Two recent articles make it clear that it’s not always easy to make the change to healthier lunches served at school. A recent story in the Daily Camera finds that the Boulder Valley School District’s ambitious plan to switch to healthy foods made from scratch is losing money and still generating criticism that the food is too bland.

Last school year, participation in school launch rose only 2 percent over the previous year, according to the Camera, when 10 percent growth in participation was needed to make up for a significant, and expected, drop in “a la carte” sales. The result? The program is $360,000 in the hole.

See this video shot by EdNews Parent intern Alex McNa about the challenges of scratch cooking in his interview with EdNews Parent expert and head of Boulder Valley schools’ nutrition services, Ann Cooper.

Then, there was this recent Education News Colorado article, “Lunch ladies” fight back, chronicling a talk to school kitchen workers by Montana dietician Dayle Hayes, who draw applause when she blasted celebrity chef Jamie Oliver, who attacked one school because it served pizza and chocolate milk for breakfast.

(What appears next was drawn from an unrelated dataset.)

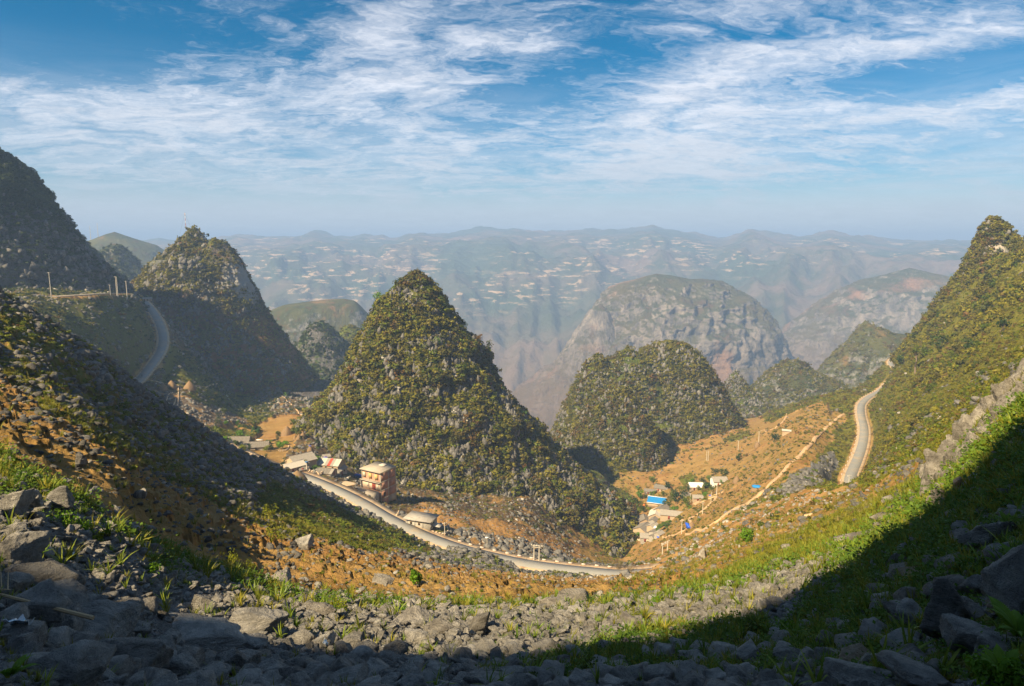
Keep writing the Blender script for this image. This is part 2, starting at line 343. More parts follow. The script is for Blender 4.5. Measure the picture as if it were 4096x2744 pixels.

She criticized Oliver for only focusing on the bad and none of the good things school cooks do.

Yet the cost and agony may just be worth it. A three-year UC Berkeley study recently found that students “fed a steady curriculum of gardening, cooking and nutrition have significantly better eating habits than children who don’t get the same instruction,” the San Francisco Chronicle reports. Ann Cooper, the self-described “renegade lunch lady,” spearheaded the changes in those California schools. The question is, can she be similarly successful transforming school lunches here?

Key findings in the Berkeley study:

  • More than half of the families of students in the study reported eating dinner together every day. However, fewer than 30 percent of households reported involving their child in meal preparation.
  • Parents with children in schools that coupled improvements in school lunch with classroom learning and cooking and gardening classes were more likely than students in schools with lesser-developed programs to say that school affected their child’s knowledge, attitudes, and behavior in relation to food.
  • 60 percent in highly developed programs said school changed their child’s knowledge about healthy food choices, compared to 36 percent in lesser developed programs
  • 42 percent in highly developed programs said school changed their child’s attitudes about food, compared to 19 percent in lesser-developed programs.
  • 35 percent in highly developed programs said school improved their child’s eating habits, compared to 16 percent in lesser-developed programs.